Current Research Projects

  • Feynman's operational calculus:

    The research I pursue is in the area of Feynman’s Operational Calculus. I started working in this area during my graduate work at the University of Nebraska - Lincoln under the guidance of the late G. W. Johnson.

    Feynman’s Operational Calculus was originated by the Nobel laureate Richard Feynman in the late 1940’s to the very early 1950’s. In particular, the paper that established the operational calculus was “An operator calculus having applications in quantum electrodynamics” (Phys. Rev. 84 (1951), 108—128). In this paper, Feynman remarks that:
    “The mathematics is not completely satisfactory. No attempt has been made to maintain mathematical rigor. The excuse is not that it is expected that rigorous demonstrations can be easily supplied. Quite the contrary, it is believed that to put present methods on a rigorous basis may be quite a difficult task, beyond the abilities of the author.”

    In the 65 years that have followed the appearance of this paper, mathematicians of various stripes have tried to put the operational calculus into a rigorous mathematical framework. However, even though the operational calculus is widely and very successfully used in quantum mechanics and quantum field theory, it is not well understood mathematically. My work since receiving my Ph.D. has been to work towards making the operational calculus rigorous (or more rigorous, anyway) and I’ve published approximately two dozen journal articles concerning the operational calculus during my time at Creighton.
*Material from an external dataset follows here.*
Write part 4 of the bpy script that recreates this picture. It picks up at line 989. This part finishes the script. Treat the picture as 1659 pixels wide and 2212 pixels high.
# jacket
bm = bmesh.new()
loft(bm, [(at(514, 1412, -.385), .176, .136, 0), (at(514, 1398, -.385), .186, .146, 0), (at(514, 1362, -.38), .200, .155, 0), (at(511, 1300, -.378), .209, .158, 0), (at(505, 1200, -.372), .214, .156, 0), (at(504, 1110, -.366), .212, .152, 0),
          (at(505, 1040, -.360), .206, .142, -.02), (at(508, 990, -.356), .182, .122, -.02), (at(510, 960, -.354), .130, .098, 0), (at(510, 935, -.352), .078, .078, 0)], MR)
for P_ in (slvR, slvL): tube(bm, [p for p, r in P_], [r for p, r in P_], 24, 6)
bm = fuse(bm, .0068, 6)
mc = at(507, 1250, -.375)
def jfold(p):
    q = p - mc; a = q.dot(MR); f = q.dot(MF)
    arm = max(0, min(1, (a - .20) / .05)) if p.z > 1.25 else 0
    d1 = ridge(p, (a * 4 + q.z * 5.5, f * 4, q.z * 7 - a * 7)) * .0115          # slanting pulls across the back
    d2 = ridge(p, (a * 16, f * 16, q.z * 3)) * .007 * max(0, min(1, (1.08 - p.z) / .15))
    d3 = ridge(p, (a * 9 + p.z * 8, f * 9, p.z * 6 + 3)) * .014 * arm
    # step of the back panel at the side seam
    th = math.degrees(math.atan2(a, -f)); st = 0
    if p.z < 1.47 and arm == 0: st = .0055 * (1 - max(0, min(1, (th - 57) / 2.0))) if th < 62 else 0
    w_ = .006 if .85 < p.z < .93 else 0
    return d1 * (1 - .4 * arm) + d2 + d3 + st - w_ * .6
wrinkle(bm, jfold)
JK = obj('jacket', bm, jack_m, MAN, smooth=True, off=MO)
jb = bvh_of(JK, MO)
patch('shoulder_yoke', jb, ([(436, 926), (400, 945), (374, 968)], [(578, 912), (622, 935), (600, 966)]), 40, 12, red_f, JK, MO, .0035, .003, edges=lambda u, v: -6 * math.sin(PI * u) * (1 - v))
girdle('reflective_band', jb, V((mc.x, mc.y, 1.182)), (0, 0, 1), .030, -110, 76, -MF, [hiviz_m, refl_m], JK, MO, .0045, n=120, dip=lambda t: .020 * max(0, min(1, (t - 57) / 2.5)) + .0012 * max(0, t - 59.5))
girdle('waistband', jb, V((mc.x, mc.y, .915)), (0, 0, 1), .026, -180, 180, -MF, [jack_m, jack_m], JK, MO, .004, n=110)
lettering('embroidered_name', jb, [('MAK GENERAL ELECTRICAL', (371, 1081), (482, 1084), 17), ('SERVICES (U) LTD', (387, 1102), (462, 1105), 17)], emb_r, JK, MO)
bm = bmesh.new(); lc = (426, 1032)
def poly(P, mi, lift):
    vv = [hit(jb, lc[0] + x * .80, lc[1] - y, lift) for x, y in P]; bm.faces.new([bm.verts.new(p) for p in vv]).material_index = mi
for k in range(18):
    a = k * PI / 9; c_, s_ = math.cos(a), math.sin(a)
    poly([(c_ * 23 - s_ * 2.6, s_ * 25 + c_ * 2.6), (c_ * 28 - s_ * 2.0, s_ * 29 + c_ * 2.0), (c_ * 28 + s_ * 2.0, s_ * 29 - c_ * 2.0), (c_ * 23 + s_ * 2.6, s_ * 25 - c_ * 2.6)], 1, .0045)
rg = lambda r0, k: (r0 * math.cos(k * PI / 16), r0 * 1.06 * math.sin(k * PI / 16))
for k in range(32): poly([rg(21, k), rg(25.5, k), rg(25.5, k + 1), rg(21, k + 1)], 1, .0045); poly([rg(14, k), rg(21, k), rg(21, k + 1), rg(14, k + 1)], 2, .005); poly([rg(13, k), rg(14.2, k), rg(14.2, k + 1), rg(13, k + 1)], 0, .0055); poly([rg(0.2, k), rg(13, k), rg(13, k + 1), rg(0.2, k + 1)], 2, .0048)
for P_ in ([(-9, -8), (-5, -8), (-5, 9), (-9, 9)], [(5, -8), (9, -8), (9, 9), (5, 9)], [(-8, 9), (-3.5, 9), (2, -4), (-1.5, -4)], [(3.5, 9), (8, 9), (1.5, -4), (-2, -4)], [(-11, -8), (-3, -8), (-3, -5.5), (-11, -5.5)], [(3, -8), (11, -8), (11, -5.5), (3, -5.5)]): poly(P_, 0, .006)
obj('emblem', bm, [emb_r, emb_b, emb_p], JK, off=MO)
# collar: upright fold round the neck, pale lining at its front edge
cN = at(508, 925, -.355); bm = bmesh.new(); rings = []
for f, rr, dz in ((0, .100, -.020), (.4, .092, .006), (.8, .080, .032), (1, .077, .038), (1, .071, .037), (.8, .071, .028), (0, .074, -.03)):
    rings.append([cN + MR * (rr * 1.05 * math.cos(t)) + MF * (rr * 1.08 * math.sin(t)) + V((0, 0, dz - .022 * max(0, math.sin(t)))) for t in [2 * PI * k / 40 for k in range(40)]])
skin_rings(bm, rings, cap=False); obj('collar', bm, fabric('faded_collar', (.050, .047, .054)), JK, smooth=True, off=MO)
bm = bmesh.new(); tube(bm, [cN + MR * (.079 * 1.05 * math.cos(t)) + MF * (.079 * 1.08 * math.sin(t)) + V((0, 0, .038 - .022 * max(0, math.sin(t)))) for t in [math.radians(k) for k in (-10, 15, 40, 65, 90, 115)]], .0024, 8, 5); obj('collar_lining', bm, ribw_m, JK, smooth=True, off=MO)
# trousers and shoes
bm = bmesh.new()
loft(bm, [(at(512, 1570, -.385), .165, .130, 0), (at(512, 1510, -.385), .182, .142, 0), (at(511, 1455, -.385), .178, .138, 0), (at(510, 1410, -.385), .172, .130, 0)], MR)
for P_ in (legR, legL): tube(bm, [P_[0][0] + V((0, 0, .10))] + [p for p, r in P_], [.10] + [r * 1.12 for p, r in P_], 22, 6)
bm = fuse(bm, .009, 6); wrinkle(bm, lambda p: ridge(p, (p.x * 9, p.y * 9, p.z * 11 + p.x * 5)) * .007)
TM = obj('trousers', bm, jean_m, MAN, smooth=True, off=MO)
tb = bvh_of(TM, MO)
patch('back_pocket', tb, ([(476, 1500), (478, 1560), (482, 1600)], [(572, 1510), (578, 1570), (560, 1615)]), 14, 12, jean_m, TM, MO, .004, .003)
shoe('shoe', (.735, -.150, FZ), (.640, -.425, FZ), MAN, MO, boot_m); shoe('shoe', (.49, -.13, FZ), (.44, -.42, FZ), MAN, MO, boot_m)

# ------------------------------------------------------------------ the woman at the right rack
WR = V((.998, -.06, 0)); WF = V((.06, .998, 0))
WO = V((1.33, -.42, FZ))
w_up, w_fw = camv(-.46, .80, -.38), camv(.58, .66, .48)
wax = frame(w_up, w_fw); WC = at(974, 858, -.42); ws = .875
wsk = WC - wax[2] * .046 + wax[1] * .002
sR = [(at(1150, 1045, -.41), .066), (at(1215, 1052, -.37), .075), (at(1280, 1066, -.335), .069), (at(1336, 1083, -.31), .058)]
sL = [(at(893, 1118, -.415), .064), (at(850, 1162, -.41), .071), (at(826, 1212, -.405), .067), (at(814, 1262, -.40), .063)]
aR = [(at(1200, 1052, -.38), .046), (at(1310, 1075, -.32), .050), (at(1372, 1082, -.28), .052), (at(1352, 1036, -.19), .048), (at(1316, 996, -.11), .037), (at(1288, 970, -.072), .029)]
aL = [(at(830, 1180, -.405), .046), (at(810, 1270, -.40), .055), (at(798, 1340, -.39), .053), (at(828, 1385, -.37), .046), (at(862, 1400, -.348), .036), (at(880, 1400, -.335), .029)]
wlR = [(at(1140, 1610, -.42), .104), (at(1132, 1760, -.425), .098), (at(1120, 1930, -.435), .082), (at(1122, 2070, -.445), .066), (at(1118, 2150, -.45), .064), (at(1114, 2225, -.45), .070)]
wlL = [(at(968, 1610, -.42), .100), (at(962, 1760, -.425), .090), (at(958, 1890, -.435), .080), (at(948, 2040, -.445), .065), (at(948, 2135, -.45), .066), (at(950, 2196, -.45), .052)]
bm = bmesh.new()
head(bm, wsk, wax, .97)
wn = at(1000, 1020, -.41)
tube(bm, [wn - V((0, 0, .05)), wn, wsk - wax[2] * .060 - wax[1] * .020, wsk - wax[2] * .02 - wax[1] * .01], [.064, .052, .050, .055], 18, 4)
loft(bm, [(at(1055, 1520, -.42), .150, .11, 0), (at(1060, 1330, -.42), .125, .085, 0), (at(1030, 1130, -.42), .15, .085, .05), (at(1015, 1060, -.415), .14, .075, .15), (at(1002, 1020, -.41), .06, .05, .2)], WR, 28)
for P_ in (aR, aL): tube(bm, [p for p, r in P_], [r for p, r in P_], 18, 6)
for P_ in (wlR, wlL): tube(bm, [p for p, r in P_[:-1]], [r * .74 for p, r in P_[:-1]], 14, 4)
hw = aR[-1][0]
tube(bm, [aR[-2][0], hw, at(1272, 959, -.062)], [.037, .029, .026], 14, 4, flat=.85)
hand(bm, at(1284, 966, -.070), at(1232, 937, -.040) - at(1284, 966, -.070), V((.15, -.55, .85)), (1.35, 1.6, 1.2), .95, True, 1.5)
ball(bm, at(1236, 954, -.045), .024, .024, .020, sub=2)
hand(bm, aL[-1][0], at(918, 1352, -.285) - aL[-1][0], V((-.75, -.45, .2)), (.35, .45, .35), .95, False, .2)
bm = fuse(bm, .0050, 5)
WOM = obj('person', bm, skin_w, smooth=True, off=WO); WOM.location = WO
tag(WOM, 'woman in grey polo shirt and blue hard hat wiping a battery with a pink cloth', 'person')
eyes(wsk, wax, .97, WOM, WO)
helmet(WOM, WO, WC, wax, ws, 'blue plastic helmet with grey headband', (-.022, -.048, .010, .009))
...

I have also, in 2015, along with M. L. Lapidus (University of California, Riverside) and G. W. Johnson (University of Nebraska—Lincoln) published the research monograph

    “Feynman’s Operational Calculus and Beyond: Noncommutativity and Time-Ordering”

    (Oxford Mathematical Monographs, Oxford Science Publications, Oxford University Press, Oxford, UK.
    An earlier, and closely related, monograph is

    “The Feynman Integral and Feynman’s Operational Calculus”
    by M. L. Lapidus and G. W. Johnson (Oxford Mathematical Monographs, Oxford Science Publications, Oxford University Press, Oxford, UK, 2002.